November 18, 2014

Six banks to pay $4.3 billion in global foreign exchange manipulation settlement

In our latest banking bulletin, we covered the enquiry into the manipulations of the foreign exchange markets (in our article entitled FOREX Scandal).  Since going to press there have been significant developments as the regulators have issued their first wave of fines to some of the banks that they believed were involved in the manipulation.

The regulators that have issued fines:

The fines were announced by the following regulators:

  1. US regulators: (i) The Commodity Futures Trading Commission and (ii) the Office of the Comptroller of the Currency (“OCC”);
  2. UK regulator: the Financial Conducts Authority (“FCA”); and
  3. Swiss regulator: FINMA.

Who has been fined so far and how much in total

JPMorgan – over $1 billion
Citigroup – over $1 billion
UBS - $800 million.
RBS - $634 million
HSBC - $618 million.
Bank of America - $250 million (but has only been fined by the OCC so far)

The FCA findings and fines

The FCA provided a 30% discount to banks that settled early resulting in fines totalling £1,114,918,000 ($1.7 billion) instead of £1,592,740,000 ($2.5 billion).

The breakdown of the FCA fines is as follows:

UBS - £233,814,000 ($371 million)
Citibank - £225,575,000 ($358 million)
JP Morgan - £222,166,000 ($352 million)
RBS - £217,000,000 ($344 million)
HSBC - £216,363,000 ($343 million)

In addition to taking enforcement action against and investigating the six firms where the worst misconduct was found, the FCA is launching an industry-wide remediation programme to ensure firms address the root causes of these failings and drive up standards across the market. The FCA will require senior management at firms to take responsibility for delivering the necessary changes.

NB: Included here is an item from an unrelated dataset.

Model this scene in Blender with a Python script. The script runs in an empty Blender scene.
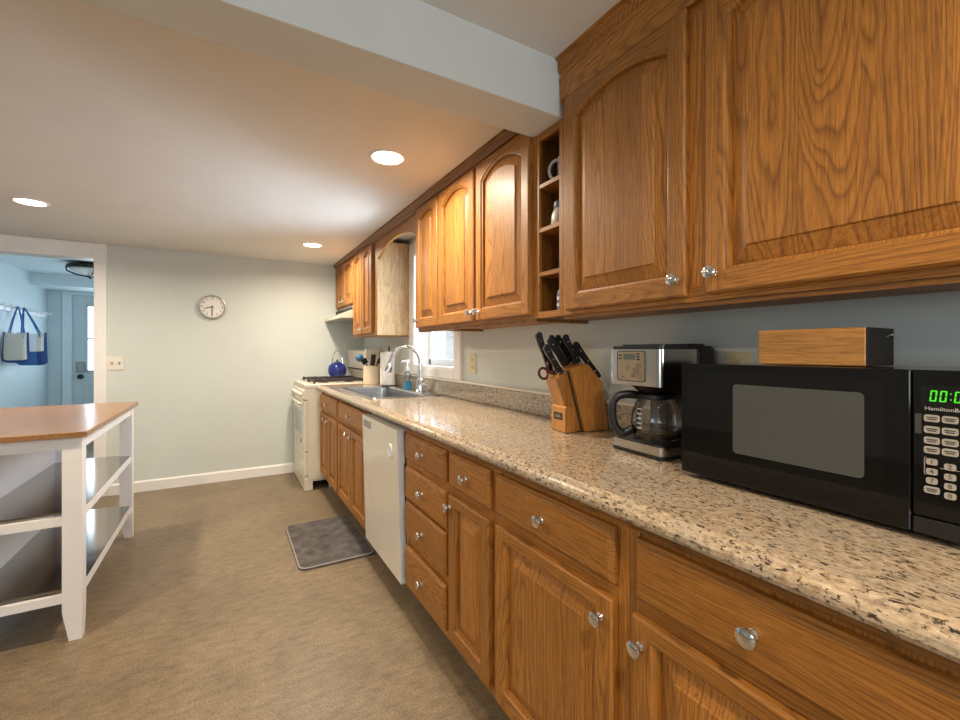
import bpy, bmesh, math, random
from mathutils import Vector, Matrix, Euler
random.seed(7)
PI = math.pi
SC = bpy.context.scene
COL = SC.collection

# ------------------------------------------------------------------ camera
cam = bpy.data.cameras.new('camera'); camo = bpy.data.objects.new('camera', cam); COL.objects.link(camo)
camo.location = (0, 0, 1.24); camo.rotation_euler = (PI/2, 0, math.radians(-30))
cam.sensor_width = 36; cam.lens = 438.7/960*36; cam.shift_y = -9.6/960; cam.clip_start = .02
SC.camera = camo
# ------------------------------------------------------------------ world, exposure, big daylight
SC.view_settings.view_transform = 'Standard'; SC.view_settings.look = 'None'
SC.view_settings.gamma = 1; SC.view_settings.use_curve_mapping = False
SC.view_settings.exposure = 0.18
w = bpy.data.worlds.new('sky'); SC.world = w; w.use_nodes = True
bg = w.node_tree.nodes['Background']; bg.inputs[0].default_value = (.84, .92, 1, 1); bg.inputs[1].default_value = 2.6
def area(name, loc, rot, sx, sy, power, color, spread=180):
    l = bpy.data.lights.new(name, 'AREA'); l.shape = 'RECTANGLE'; l.size = sx; l.size_y = sy
    l.energy = power; l.color = color; l.spread = math.radians(spread)
    o = bpy.data.objects.new(name, l); COL.objects.link(o); o.location = loc; o.rotation_euler = rot
    return o
DAY = (.82, .92, 1.0)
area('back_window_daylight', (.5, -2.93, 1.45), (PI/2, 0, 0), 1.5, 1.2, 25, DAY)
area('left_window_daylight', (-4.52, -1.6, 1.35), (0, -PI/2, 0), 1.1, 1.8, 13, DAY)
area('sink_window_daylight', (1.70, 2.91, 1.52), (0, PI/2, 0), 1.1, 1.0, 62, DAY)
area('hall_window_daylight', (-.62, 6.55, 1.45), (0, PI/2, 0), 1.3, 1.0, 13, (.74, .90, 1.0))
area('hall_door_daylight', (-1.49, 8.33, 1.4), (-PI/2, 0, 0), .5, .9, 7, (.7, .88, 1.0))

# ------------------------------------------------------------------ mesh helpers
class MB:
    def __init__(s): s.v = []; s.f = []; s.m = []; s.s = []
    def add(s, verts, faces, mi=0, smooth=False):
        b = len(s.v); s.v += [tuple(p) for p in verts]
        for f in faces:
            s.f.append([b+i for i in f]); s.m.append(mi); s.s.append(smooth)
        return s
    def mark(s): return len(s.v)
    def xf(s, k, M):
        for i in range(k, len(s.v)): s.v[i] = tuple(M @ Vector(s.v[i]))
        return s
    def box(s, x0, y0, z0, x1, y1, z1, mi=0, bev=0):
        lo = (min(x0, x1), min(y0, y1), min(z0, z1)); hi = (max(x0, x1), max(y0, y1), max(z0, z1))
        if bev <= 0:
            V = [(x, y, z) for x in (lo[0], hi[0]) for y in (lo[1], hi[1]) for z in (lo[2], hi[2])]
            return s.add(V, [(0,1,3,2),(4,6,7,5),(0,4,5,1),(2,3,7,6),(0,2,6,4),(1,5,7,3)], mi)
        bev = min(bev, *[(hi[i]-lo[i])*.49 for i in range(3)])
        V = []; ix = {}
        for c in range(8):
            sg = ((c >> 2) & 1, (c >> 1) & 1, c & 1)
            for a in range(3):
                ix[(sg, a)] = len(V)
                V.append([(hi[i] if sg[i] else lo[i]) if i == a else (hi[i]-bev if sg[i] else lo[i]+bev) for i in range(3)])
        F = []
        def sgn(d): return (d[0], d[1], d[2])
        for a in range(3):
            b, c = (a+1) % 3, (a+2) % 3
            for t in (0, 1):
                q = []
                for (p, r) in ((0,0),(1,0),(1,1),(0,1)):
                    d = [0,0,0]; d[a] = t; d[b] = p; d[c] = r; q.append(ix[(sgn(d), a)])
                F.append(q)
            for p in (0, 1):
                for r in (0, 1):
                    q = []
                    for (t, ax) in ((0,b),(1,b),(1,c),(0,c)):
                        d = [0,0,0]; d[a] = t; d[b] = p; d[c] = r; q.append(ix[(sgn(d), ax)])
                    F.append(q)
        for c in range(8):
            sg = ((c >> 2) & 1, (c >> 1) & 1, c & 1); F.append([ix[(sg, a)] for a in range(3)])
        return s.add(V, F, mi)
    def lathe(s, prof, n=24, M=None, mi=0, smooth=True, a0=0, a1=2*PI):
        full = abs(a1-a0-2*PI) < 1e-6; V = []; R = []
        cnt = n if full else n+1
        for r, z in prof:
            if r < 1e-7: R.append([len(V)]*cnt); V.append((0, 0, z))
            else:
                R.append(list(range(len(V), len(V)+cnt)))
                for k in range(cnt):
                    a = a0+(a1-a0)*k/n; V.append((r*math.cos(a), r*math.sin(a), z))
        F = []
        for i in range(len(R)-1):
            for k in range(n):
                j = (k+1) % cnt
                q = [R[i][k], R[i][j], R[i+1][j], R[i+1][k]]
                u = []
                for x in q:
                    if x not in u: u.append(x)
                if len(u) > 2: F.append(u)
        if M is not None: V = [M @ Vector(p) for p in V]
        return s.add(V, F, mi, smooth)
    def tube(s, pts, r, n=10, closed=False, mi=0, smooth=True, sx=1.0, up=None):
        P = [Vector(p) for p in pts]; N = len(P)
        rr = r if isinstance(r, (list, tuple)) else [r]*N
        T = []
        for i in range(N):
            a = P[i-1] if (i > 0 or closed) else P[i]; b = P[(i+1) % N] if (i < N-1 or closed) else P[i]
            T.append((b-a).normalized())
        u = Vector(up) if up else (Vector((0,0,1)) if abs(T[0].z) < .9 else Vector((1,0,0)))
        V = []
        for i in range(N):
            u = (u-T[i]*u.dot(T[i])).normalized(); b = T[i].cross(u)
            for k in range(n):
                a = 2*PI*k/n; V.append(P[i]+u*(math.cos(a)*rr[i])+b*(math.sin(a)*rr[i]*sx))
        F = []
        for i in range(N if closed else N-1):
            j = (i+1) % N
            for k in range(n):
                l = (k+1) % n; F.append([i*n+k, i*n+l, j*n+l, j*n+k])
        s.add(V, F, mi, smooth)
        if not closed:
            b = len(s.v)-len(V)
            s.f += [[b+k for k in range(n)][::-1], [b+(N-1)*n+k for k in range(n)]]; s.m += [mi, mi]; s.s += [False, False]
        return s
    def prism(s, poly, fn, a, b, mi=0, smooth=False):
        n = len(poly)
        V = [fn(p[0], p[1], a) for p in poly]+[fn(p[0], p[1], b) for p in poly]
        F = [[i, (i+1) % n, n+(i+1) % n, n+i] for i in range(n)]
        s.add(V, F, mi, smooth); k = len(s.v)-2*n
        s.f += [[k+i for i in range(n)][::-1], [k+n+i for i in range(n)]]; s.m += [mi, mi]; s.s += [False, False]
        return s
    def ball(s, c, rx, ry, rz, n=14, mi=0, M=None):
        k = s.mark(); pr = [(math.sin(PI*i/n), -math.cos(PI*i/n)) for i in range(n+1)]; pr[0] = (0, -1); pr[-1] = (0, 1)
        s.lathe(pr, n*2, None, mi)
        A = Matrix.Translation(c) @ (M if M else Matrix.Identity(4)) @ Matrix.Diagonal((rx, ry, rz, 1))
        return s.xf(k, A)

def XZ(x, z, y): return (x, y, z)        # polygon in x,z extruded along y
def YZ(y, z, x): return (x, y, z)
def XY(x, y, z): return (x, y, z)
def rrect(x0, y0, x1, y1, r, n=6):
    P = []
    for cx, cy, a in ((x1-r, y1-r, 0), (x0+r, y1-r, PI/2), (x0+r, y0+r, PI), (x1-r, y0+r, 1.5*PI)):
        for k in range(n+1): P.append((cx+r*math.cos(a+PI/2*k/n), cy+r*math.sin(a+PI/2*k/n)))
    return P
def smooth(P, k=5):
    P = [Vector(p) for p in P]; out = []
    for i in range(len(P)-1):
        p0 = P[max(0, i-1)]; p1 = P[i]; p2 = P[i+1]; p3 = P[min(len(P)-1, i+2)]
        for j in range(k):
            t = j/k; out.append(.5*((2*p1)+(p2-p0)*t+(2*p0-5*p1+4*p2-p3)*t*t+(3*p1-p0-3*p2+p3)*t*t*t))
    return out+[P[-1]]
def RX(a): return Matrix.Rotation(a, 4, 'X')
def RY(a): return Matrix.Rotation(a, 4, 'Y')
def RZ(a): return Matrix.Rotation(a, 4, 'Z')
def T(x, y, z): return Matrix.Translation((x, y, z))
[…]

The FCA’s findings showed that between 1 January 2008 and 15 October 2013, ineffective controls at the banks covered allowed foreign exchange traders to put their banks’ interests ahead of those of their clients, other market participants and the wider UK financial system. The banks failed to manage obvious risks around confidentiality, conflicts of interest and trading conduct.

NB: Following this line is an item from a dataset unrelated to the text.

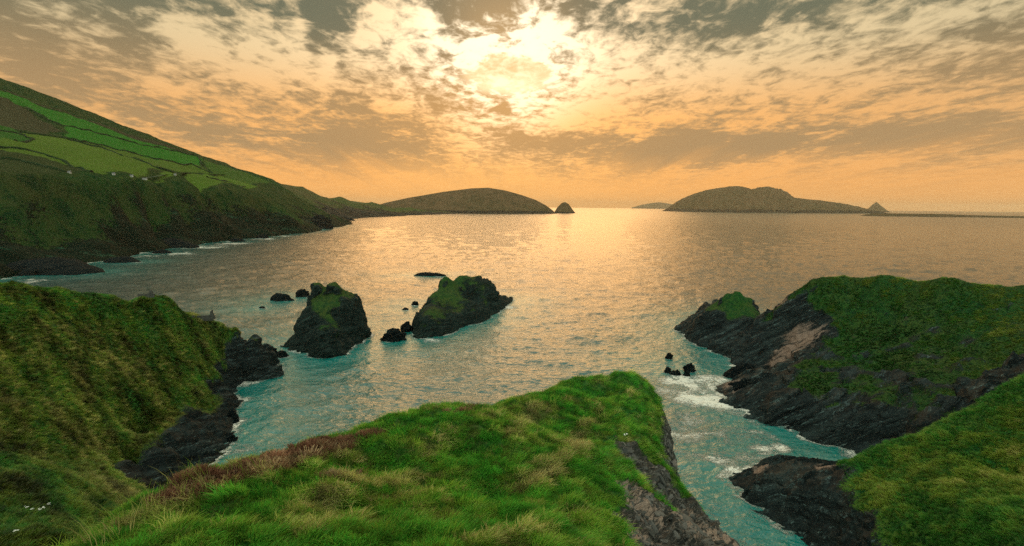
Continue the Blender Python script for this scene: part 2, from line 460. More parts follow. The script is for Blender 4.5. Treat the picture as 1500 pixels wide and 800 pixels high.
terrain('right_headland', D, 42, 215, 78, 235, .33, M_RIGHT, warp=(1.2, 9), rock=2.0, rsz=5, veg=.6, vsz=2.6, gn=.8, gsz=6, slopek=.45, bumps=rb_bumps, pale_blobs=pr)

# ---------------- lower right headland
E = [W(1076, 707), W(1095, 730), W(1140, 758), W(1172, 782), W(1195, 810), W(1230, 850), W(1300, 930), W(1420, 1060)]
E += [off(p, -4, -4, -4) for p in E[:8]] + [off(W(1076, 707), -7, 3, -4)]
EC = [P(1108, 688, 86.5, -.2), P(1140, 677, 85, -.3), P(1166, 672, 83, -.3), P(1195, 678, 80, -.1), P(1225, 684, 77, .5), P(1300, 650, 75, .85), P(1380, 621, 73, .9), P(1440, 591, 72, .8), P(1500, 552, 71, .7), P(1620, 500, 69)]
E += EC
for i, c in enumerate(EC):
    E += [off(c, 2, 6, -3.5 if i < 5 else -5, -.3 if i < 4 else .2)]
    E += [off(c, 5, 13, -c[2] - 2 if i < 6 else -12, 0)]
E += [P(1150, 715, 78, -.5), P(1200, 720, 73, -.4), P(1130, 735, 77.5, -.6), P(1180, 760, 71.5, -.7), P(1220, 720, 71.5, .3), P(1250, 745, 66, .5), P(1235, 775, 66, -.5), P(1285, 780, 60, .6), P(1260, 810, 61, -.4), P(1330, 840, 54, .6),
      P(1300, 700, 69, .9), P(1400, 680, 65), P(1390, 750, 58), P(1480, 700, 60), P(1500, 620, 66), P(1500, 790, 48), P(1420, 800, 52), P(1600, 700, 52), P(1420, 950, 44, .6), P(1620, 900, 40), P(1700, 620, 58),
      P(1420, 1010, 40, .2), (52, 30, 14, .8), (38, 30, 4, 0), (60, 20, 22, 1), (36, 36, -4, 0)]
pe = [(*P(1115, 690, 85)[:3], 2.0, .9), (*P(1210, 683, 78)[:3], 2.6, .8), (*P(1478, 575, 71)[:3], 4, 1.0), (*P(1440, 598, 72)[:3], 2.6, .9), (*P(1480, 615, 68)[:3], 2.4, .9), (*P(1400, 614, 73)[:3], 2, .7)]
def e_bumps(xy, z):
    q = np.stack([xy[:, 0] * .10, xy[:, 1] * .10, 0 * z], 1)
    return 1.4 * fbm(q, 4) * sstep(2, 7, z)
terrain('lower_headland', E, 30, 100, 18, 98, .21, M_LOWER, warp=(.6, 5), rock=1.25, rsz=3.0, sn=SN_E, veg=.7, vsz=2.0, gn=.4, gsz=4, bumps=e_bumps, pale_blobs=pe)

# ---------------- the big hill on the left with its sea cliff
def fbp(P0, dx, dy, z, g=1): return (P0[0] + dx, P0[1] + dy, z, g)
def dens(a, n=4):
    a = np.array(a, float); o = []
    for i in range(len(a) - 1):
        for k in range(n): o.append(tuple(a[i] + (a[i + 1] - a[i]) * k / n))
    return o + [tuple(a[-1])]
FS = [P(-420, -60, 760), P(-200, 40, 830), P(0, 113, 900), P(100, 152, 980), P(200, 191, 1060), P(300, 229, 1150), P(350, 247, 1200), P(400, 264, 1250), P(425, 281, 1240)]
Fp = list(FS)
for c in FS: Fp += [(c[0] - 150, c[1] + 260, c[2] * .86 - 12, 1), (c[0] - 300, c[1] + 600, c[2] * .5 - 30, 1)]
SH = [W(-140, 440), W(-60, 420), W(0, 405), W(70, 396), W(140, 383), W(215, 369), W(290, 357), W(350, 350), W(400, 346), W(440, 342)]
SH = dens(SH, 3)
Fp += SH + [off(p, 22, -6, -14) for p in SH[::3]] + [off(p, -6, 2, 7, .1) for p in SH[:-1:2]]
CE = dens([P(-150, 254, 370), P(0, 259, 402), P(45, 260, 425), P(90, 263, 452), P(180, 267, 535), P(250, 272, 627), P(320, 277, 730), P(380, 287, 832), P(415, 301, 892), P(432, 320, 905, .6)])
Fp += CE + [off(c, -14, 8, 3.5) for c in CE[::2][:15]] + [off(c, 4, -3, -9, .6) for c in CE[1::2][:15]]
Fp += [P(40, 310, 400, .7), P(100, 320, 438, .8), P(180, 310, 520, .9), P(250, 310, 616, .8), P(320, 310, 722, .7), P(390, 315, 826, .6), P(60, 365, 392, .4), P(220, 350, 560, .45), P(300, 342, 697, .4), (FS[-1][0] + 60, 1330, 20, .6), (FS[-1][0] + 110, 1450, -14, 0), off(W(440, 342), 30, 60, -14), off(W(440, 342), -5, 150, -14)]
Fp += [P(0, 200, 620), P(100, 210, 700), P(200, 235, 790), P(300, 256, 930), P(0, 235, 470), P(100, 247, 540), P(0, 150, 780), P(120, 180, 880), P(-150, 150, 640), P(370, 272, 1020)]
def f_bumps(xy, z):
    c = np.abs(fbm(np.stack([xy[:, 0] / 90, xy[:, 1] / 90, 0 * z], 1), 4))
    return (-15 * c * sstep(4, 30, z) * sstep(64, 46, z)) + 5 * fbm(np.stack([xy[:, 0] / 60, xy[:, 1] / 60, 0 * z + 3], 1), 4) * sstep(70, 130, z)
_Frb = RBF(np.array(Fp)[:, :2], np.array(Fp)[:, 2:4])
def poly_on(pix, rb=_Frb):
    o = []
    for a in pix:
        q = hit(rb, a[0], a[1], 200, 2500, 4000)
        if q is not None: o.append(q[:2])
    return np.array(o)
def inside(poly, xy):
    x, y = xy[:, 0], xy[:, 1]; r = np.zeros(len(xy), bool); n = len(poly)
    for i in range(n):
        x1, y1 = poly[i]; x2, y2 = poly[(i + 1) % n]
        c = ((y1 > y) != (y2 > y)) & (x < (x2 - x1) * (y - y1) / (y2 - y1 + 1e-12) + x1)
        r ^= c
    return r
FIELDS = [([(-30, 128), (8, 135), (100, 166), (200, 205), (280, 228), (296, 234), (292, 244), (220, 232), (150, 213), (100, 201), (90, 182), (40, 156), (-30, 140)], (.026, .17, .014)),
          ([(-30, 196), (28, 194), (70, 200), (112, 207), (190, 232), (256, 255), (200, 256), (136, 252), (60, 232), (-30, 212)], (.10, .17, .02)),
          ([(112, 207), (150, 213), (220, 232), (292, 244), (312, 254), (262, 254), (190, 232)], (.09, .155, .02)),
          ([(-30, 214), (0, 216), (60, 232), (110, 246), (140, 254), (-30, 256)], (.035, .05, .018)),
          ([(296, 236), (312, 228), (350, 250), (400, 268), (425, 276), (360, 270), (312, 256)], (.05, .115, .018)),
          ([(-30, 142), (6, 145), (40, 160), (92, 194), (70, 199), (20, 188), (-30, 170)], (.055, .048, .028)),
          ([(-30, 172), (16, 186), (48, 206), (0, 206), (-30, 205)], (.028, .12, .015)),
          ([(160, 262), (240, 256), (320, 258), (380, 273), (320, 269), (240, 266)], (.10, .18, .022)),
          ([(-60, 80), (0, 112), (100, 151), (200, 190), (300, 228), (340, 243), (312, 230), (280, 227), (200, 204), (100, 165), (8, 134), (-60, 110)], (.052, .042, .026))]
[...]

Traders behaved unacceptably by sharing information about clients’ activities which they had been trusted to keep confidential and attempted to manipulate foreign exchange currency rates, in collusion with traders at other firms.

Traders attempted to manipulate fix rates and trigger client “stop loss” orders (which are designed to limit the losses a client could face if exposed to adverse currency rate movements). This involved traders attempting to manipulate the relevant currency rate in the market, for example, to ensure that the rate at which the bank had agreed to sell a particular currency to its clients was higher than the average rate it had bought that currency for in the market. If successful, the bank would profit.

Firms can legitimately manage risk associated with client orders by trading in the market and may make a profit or loss as a result. It is completely unacceptable, however, for firms to engage in attempts at manipulation for their own benefit and to the potential detriment of certain clients and other market participants.

In setting the fine for each bank the FCA considered, amongst other things, the bank’s relevant revenue, the seriousness of the breach, each bank’s disciplinary record, the degree of co-operation shown by each bank, and knowledge and/or involvement of those responsible for managing this part of the bank’s business.

The fines are the largest ever imposed by the FCA (or its predecessor, the Financial Services Authority) to reflect specifically the seriousness of the risks posed to a systemically important market and the failure across the industry to learn the necessary lessons about tackling these risks, given the similar failings which arose in the context of LIBOR.